9/21/10

Honouring the Spirit: Emilio Portal

It was raining and the cityscape was black and wet and studded with points of light: traffic light, street light, windows.  Down below the dull concrete  gradually receded to nothing in the night.  Only the faint shapes of the white carpet cleaning vans remained visible. Under the yellow security lights of the balcony we were dry and warm. By the time the artist took his place centre stage, there were about 30 people, mostly young and damp, and crowded into an imperfect semi-circle in the narrow confines of the balcony.

The balcony belongs to Xchanges and is not the first place one would think of in regards to an art gallery.  It is long and narrow and painted yellow, with faux stone accents.  People often show up at opening nights frustrated and sweaty because it’s difficult to find.  It doesn’t have any street front; on the Government Street side, it’s behind what used to be a furniture store and on the Douglas Street side it’s behind the DQ, but you have to take the driveway beside the DQ’s driveway to find your way in.

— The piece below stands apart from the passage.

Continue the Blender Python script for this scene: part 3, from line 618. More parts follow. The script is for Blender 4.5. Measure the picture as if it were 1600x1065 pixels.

The one thing the balcony does have is a truly incredible view of the city.  On a sunny day, the sky is huge and blue and the whole of downtown Victoria is there to see.  The Blue Bridge and the Bay centre roof, the Clock Tower, the 7up sign and the hotels over on the Songhees. Some people even claim to see the Empress.  Closer in you can see the industrial activity up on Bay Street, the gravel trucks and the bleached out machine shapes.  Down below is a concrete courtyard full of cars and busy people coming and going, delivering and cleaning and working.  It’s cheerful.

There are a few trees visible, a line of hardwoods living in holes in the sidewalk along Government Street and right now the leaves are in the early stages of turning red.  They might be poplars but they’re not the trees that once lived where the city now rules.  Mostly it’s all brick and concrete with a few empty wild looking lots.  No sign of what used to be before this land became, first, Fort Victoria and then eventually just Victoria, and a victim of dominance. 

It is for what used to be (and what is still there) that Emilio Portal made a cajon to play on the balcony last night.  A cajon performance to honour the spirit of the forest.  Historians believe that the cajon first came into existence in Peru in the 1800’s, made by Spanish owned slaves forbidden to possess musical instruments.  The cajon is a box-like instrument and was easily fashioned from discarded shipping crates or ubiquitous household items, like dresser drawers, and could be easily disguised as just more of the same. It is a profoundly poetic act, to play the instrument of the dominated, the enslaved, in honour of a forest, once thick and tall, and ending only at the ocean, now destroyed utterly. 

A few months ago, when Emilio’s performance was still in the planning stages, I was invited to visit him in his studio at UVic.  The studios are small but private.  He had a table in there and a window, two chairs and a wall full of shelving units.  We talked about television and the way that TV has made entertainment something to be watched rather than something to be organized  and acted.  He showed me a photo of an old Indian man in traditional clothes that he’d saturated in beeswax.  On the top of the shelves, circling half of the studio, there was a line of flattened pizza boxes, grease side out.  It was a slight shock to realize that they were pizza boxes; at first I thought he’d  made the grease circles, or that they were a part of his beeswax work. 

On one shelf he had stacks of dirty 2x4’s, some of which he’d planed down to reveal beautiful wood.  He showed me one piece, he said it was mahogany, that had been used briefly for pallets and then discarded roadside for firewood.  It is this reclamation of beauty and also usefulness that seems so essential to Emilio’s work and his thinking.  It is not about recycling as in collecting the bright and colourful detritus of the consumer world and imbuing it with artfulness.  It is not about reusing earth destroying plastics and polyurethanes; it is about remembering the natural gifts, the wood, the water, the earth and our abilities to use those gifts, our natural talents.  It is about reaching out and bringing back to life the ideas, the gentleness, and the spirituality that precede the consumer world as we know it, the dominating world as we know it.  It is a show of respect for making and keeping and being. 

Last night, the drumming began quietly, and unannounced.  People stood on the balcony together talking and laughing, in the dark but out of the rain, eating some of the meal prepared by Emilio’s soon-to-be bride, when suddenly he very simply straddled his cajon and began to play.  Everyone gathered around, watching and listening and waiting for revelation.  And the drumming, although gentle, did take us to a place beyond the city. The yellow security lights became firelight, the darkness breathed of Douglas fir and silence.  The drumming turned into a heart beat.  A steady strong heart beating, there.  When it stopped we were left with silence, the silence of cars passing in the wet night.  No one spoke, no one moved.  We were quiet together, for a few brief moments, together.